From the entries that follow, list every line in which the string "this" appears.
Start of RECORD SET
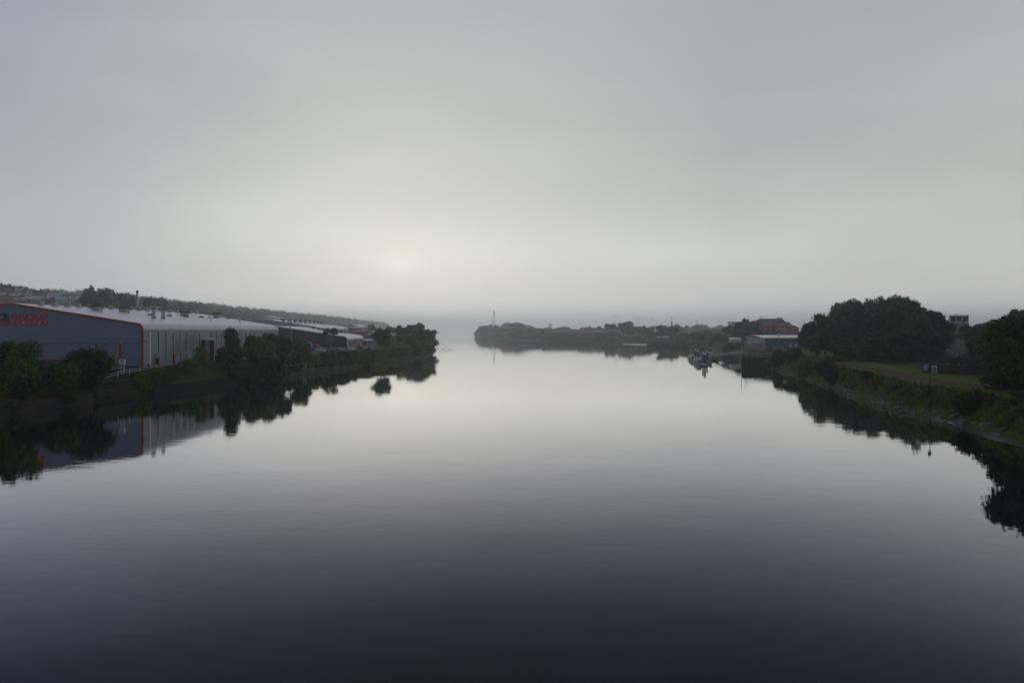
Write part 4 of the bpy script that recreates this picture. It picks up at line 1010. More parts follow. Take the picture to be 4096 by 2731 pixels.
me = crown_mesh('hedge', 44, [(xx, 334, Z0 + .45, .9, .7, .55) for xx in np.arange(-95, -76, .9)], 1600, .3, core=.9, norm=False)
tag(link(me, 'hedge', 'leaf_mid'), 'low clipped hedge along the foot of the dark glass gable', 'hedge')
kb = thing('security_kiosk', 'small white kiosk beside the red doorways of the glass hall', 'kiosk', (at(1438, 1388, 365).x, 365, Z0))
x = at(1438, 1388, 365).x
MB().box(x - .9, x + .9, 364, 366, Z0, Z0 + 2.3).build('wall', 'white_paint', kb); MB().box(x - 1.2, x + 1.2, 363.7, 366.3, Z0 + 2.3, Z0 + 2.55).build('roof', 'pale_sheet', kb)
MB().box(x - .6, x + .6, 363.95, 364.02, Z0 + 1.0, Z0 + 1.9).build('window', 'window_glass', kb)
pb = thing('porch_hut', 'small hut with white sloping roof at the far corner of the glass hall', 'hut', (at(1458, 1380, 410).x, 408, Z0))
x = at(1458, 1380, 408).x
MB().box(x - 1.5, x + 1.5, 407, 410, Z0, Z0 + 2.6).build('wall', 'red_trim', pb)
b = MB(); b.extr([(-2.6, 4.6), (2.0, 2.6), (2.0, 2.8), (-2.6, 4.8)], (x, 406.7, Z0), (1, 0, 0), (0, 0, 1), (0, 1, 0), 3.6); b.build('roof', 'white_paint', pb)

# dark container by the tall bush and the walls at the water
vn = thing('storage_container', 'dark storage container with pale slatted end, half hidden between two bushes', 'container', (-99, 147, Z0))
MB().box(-102.4, -99.2, 145, 151, Z0 + .1, Z0 + 2.7).build('body', 'dark_metal', vn)
MB().box(-102.5, -99.1, 144.9, 151.1, Z0 + 2.7, Z0 + 2.85).build('roof', 'rust_frame', vn)
for k in range(5): MB().box(-101.9, -100.9, 144.9, 145.02, Z0 + .5 + .36 * k, Z0 + .68 + .36 * k).build('slat', 'vent_plastic', vn)

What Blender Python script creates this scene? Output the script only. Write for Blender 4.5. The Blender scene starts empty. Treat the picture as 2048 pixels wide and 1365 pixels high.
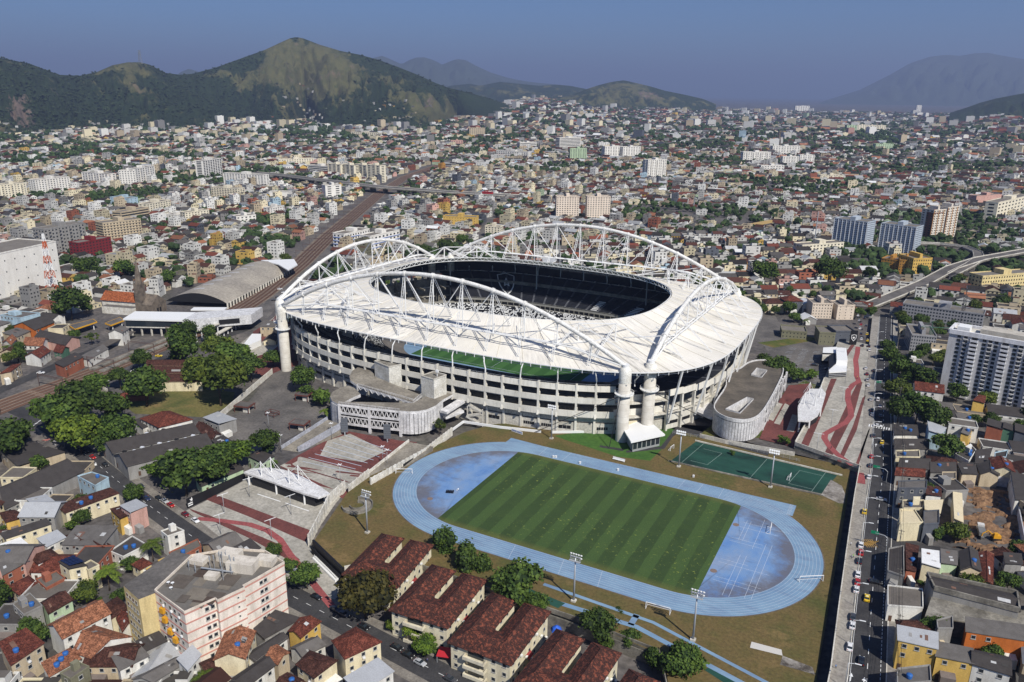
import bpy,bmesh,math,random
import numpy as np
from mathutils import Vector,Matrix,noise as mnoise
from mathutils.geometry import delaunay_2d_cdt,tessellate_polygon

random.seed(7);rng=np.random.default_rng(11)
SC=bpy.context.scene
COL=SC.collection
R=math.radians

# ------------------------------------------------------------------ camera (solved from the running track's known size)
CAM=np.array([102.3552,-265.9814,162.3672]);PITCH,ROLL,YAW,FOC=0.3071,0.0118,-0.4851,1567.46
_cy,_sy,_cp,_sp=math.cos(YAW),math.sin(YAW),math.cos(PITCH),math.sin(PITCH)
_f=np.array([_sy*_cp,_cy*_cp,-_sp]);_r0=np.array([_cy,-_sy,0.0]);_u0=np.cross(_r0,_f)
_r=math.cos(ROLL)*_r0 + math.sin(ROLL)*_u0;_u=-math.sin(ROLL)*_r0 + math.cos(ROLL)*_u0
cd=bpy.data.cameras.new('camera');cam=bpy.data.objects.new('camera',cd);COL.objects.link(cam)
cd.sensor_width=36;cd.lens=FOC/2048*36;cd.clip_end=200000;cd.clip_start=1
cam.matrix_world=Matrix(((_r[0],_u[0],-_f[0],CAM[0]),(_r[1],_u[1],-_f[1],CAM[1]),(_r[2],_u[2],-_f[2],CAM[2]),(0,0,0,1)))
SC.camera=cam

# ------------------------------------------------------------------ sky, sun, exposure
SUN_EL,SUN_AZ=R(46),R(121.5)          # azimuth clockwise from +Y
w=bpy.data.worlds.new('World');SC.world=w;w.use_nodes=True
nt=w.node_tree;nt.nodes.clear()
sky=nt.nodes.new('ShaderNodeTexSky');sky.sky_type='NISHITA';sky.sun_disc=False
sky.sun_elevation=SUN_EL;sky.sun_rotation=SUN_AZ;sky.altitude=200;sky.air_density=1.0;sky.dust_density=0.6;sky.ozone_density=4.0
bg=nt.nodes.new('ShaderNodeBackground');bg.inputs[1].default_value=0.056
out=nt.nodes.new('ShaderNodeOutputWorld')
tint=nt.nodes.new('ShaderNodeMix');tint.data_type='RGBA';tint.blend_type='MULTIPLY';tint.inputs[0].default_value=1;tint.inputs[7].default_value=(.60,.88,1.30,1)
nt.links.new(sky.outputs[0],tint.inputs[6]);nt.links.new(tint.outputs[2],bg.inputs[0]);nt.links.new(bg.outputs[0],out.inputs[0])
sl=bpy.data.lights.new('sun','SUN');sl.energy=5.0;sl.angle=R(0.53);sl.color=(1.0,0.955,0.88)
so=bpy.data.objects.new('sun',sl);COL.objects.link(so)
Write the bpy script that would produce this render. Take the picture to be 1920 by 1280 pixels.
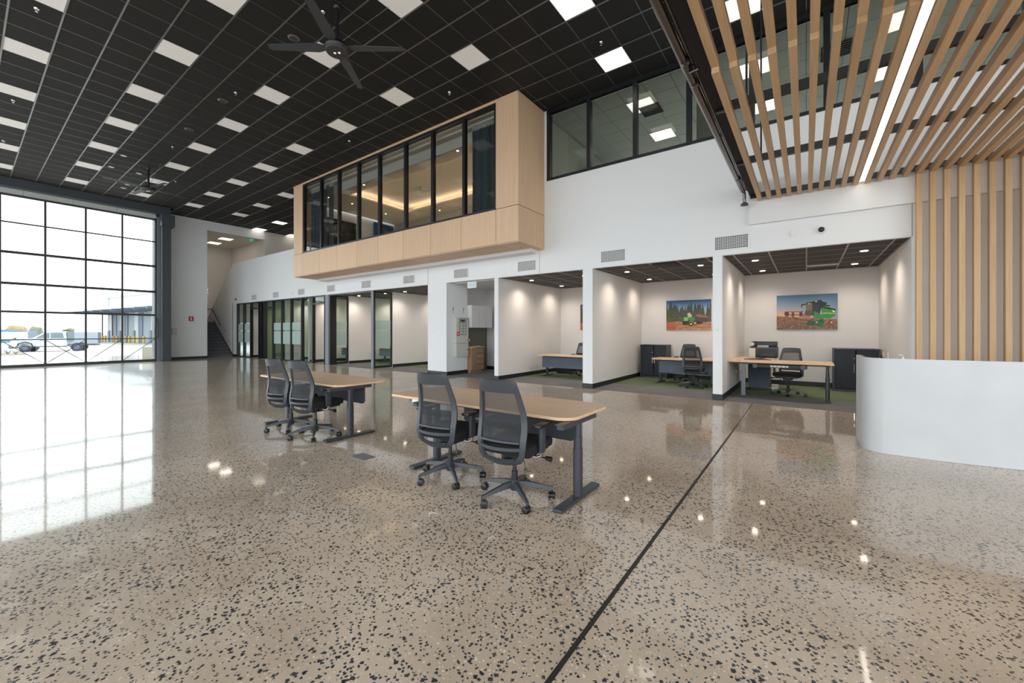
import bpy, bmesh, math, random
from mathutils import Vector, Matrix
random.seed(7)
C = bpy.context.scene.collection
PI = math.pi
scene = bpy.context.scene
for o in list(bpy.data.objects): bpy.data.objects.remove(o)

# ------------------------------------------------------------------ camera
cam_d = bpy.data.cameras.new('camera'); cam = bpy.data.objects.new('camera', cam_d); C.objects.link(cam)
cam_d.sensor_width = 36; cam_d.lens = 756 / 1920 * 36; cam_d.shift_y = -19 / 1920
cam_d.clip_start = 0.05; cam_d.clip_end = 1000
cam.location = (0, 0, 1.45); cam.rotation_euler = (PI / 2, 0, math.radians(36.1))
scene.camera = cam

# ------------------------------------------------------------------ world, exposure, large lights
scene.view_settings.view_transform = 'Standard'; scene.view_settings.look = 'None'
scene.view_settings.gamma = 1; scene.view_settings.use_curve_mapping = False
scene.view_settings.exposure = 0.3
w = bpy.data.worlds.new('world'); scene.world = w; w.use_nodes = True
bg = w.node_tree.nodes['Background']
bg.inputs[0].default_value = (0.90, 0.955, 1.0, 1); bg.inputs[1].default_value = 3.2      # bright even overcast sky
scene.cycles.max_bounces = 9; scene.cycles.diffuse_bounces = 5; scene.cycles.glossy_bounces = 4
scene.cycles.transparent_max_bounces = 16; scene.cycles.transmission_bounces = 6
scene.cycles.sample_clamp_indirect = 6
scene.cycles.caustics_reflective = False; scene.cycles.caustics_refractive = False
def portal(loc, rot, sx, sy):
    l = bpy.data.lights.new('sky_portal', 'AREA'); l.shape = 'RECTANGLE'; l.size = sx; l.size_y = sy
    l.cycles.is_portal = True
    o = bpy.data.objects.new('sky_portal', l); C.objects.link(o); o.location = loc; o.rotation_euler = rot
portal((-25.75, 0, 3.45), (0, -PI / 2, 0), 6.9, 12.2)       # glazed door of the hall
portal((9.1, 0, 2.6), (0, PI / 2, 0), 5.2, 12.2)          # opening added at the reception end to light the hall
portal((1.6, 17.15, 6.05), (-PI / 2, 0, 0), 14.7, 2.3)      # unseen opening added behind the upper office for its light
portal((-8.8, -6.2, 3.6), (PI / 2, 0, 0), 33.5, 7.2)        # open glazed front behind the camera

# ------------------------------------------------------------------ materials
def lin(r, g, b):
    f = lambda c: (c / 255 / 12.92) if c / 255 <= .04045 else ((c / 255 + .055) / 1.055) ** 2.4
    return (f(r), f(g), f(b), 1)
def mat(name, col, rough=.5, metal=0., spec=.5, emit=None, es=0., bump=None, vary=0.):
    m = bpy.data.materials.new(name); m.use_nodes = True
    nt = m.node_tree; b = nt.nodes['Principled BSDF']
    col = tuple(col) if len(col) == 4 else tuple(col) + (1,)
    b.inputs['Base Color'].default_value = col
    b.inputs['Roughness'].default_value = rough; b.inputs['Metallic'].default_value = metal
    b.inputs['Specular IOR Level'].default_value = spec
    if emit:
        b.inputs['Emission Color'].default_value = tuple(emit) + (1,) if len(emit) == 3 else emit
        b.inputs['Emission Strength'].default_value = es
    tc = nt.nodes.new('ShaderNodeTexCoord')
    if bump:
        n = nt.nodes.new('ShaderNodeTexNoise'); n.inputs['Scale'].default_value = bump[0]; n.inputs['Detail'].default_value = 3
        nt.links.new(tc.outputs['Object'], n.inputs['Vector'])
        bp = nt.nodes.new('ShaderNodeBump'); bp.inputs['Strength'].default_value = bump[1]; bp.inputs['Distance'].default_value = .01
        nt.links.new(n.outputs['Fac'], bp.inputs['Height']); nt.links.new(bp.outputs['Normal'], b.inputs['Normal'])
    if vary:
        n = nt.nodes.new('ShaderNodeTexNoise'); n.inputs['Scale'].default_value = 2.2; n.inputs['Detail'].default_value = 5
        nt.links.new(tc.outputs['Object'], n.inputs['Vector'])
        mx = nt.nodes.new('ShaderNodeMix'); mx.data_type = 'RGBA'
        mx.inputs[6].default_value = tuple(c * (1 - vary) for c in col[:3]) + (1,)
        mx.inputs[7].default_value = tuple(min(1, c * (1 + vary)) for c in col[:3]) + (1,)
        nt.links.new(n.outputs['Fac'], mx.inputs[0]); nt.links.new(mx.outputs[2], b.inputs['Base Color'])
    return m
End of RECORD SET
▶ [THE RESPONSE]:
Write part 4 of the bpy script that recreates this picture. It picks up at line 1010. More parts follow. Take the picture to be 4096 by 2731 pixels.
What Blender Python script creates this scene? Output the script only. Write for Blender 4.5. The Blender scene starts empty. Treat the picture as 2048 pixels wide and 1365 pixels high.
Write the bpy script that would produce this render. Take the picture to be 1920 by 1280 pixels.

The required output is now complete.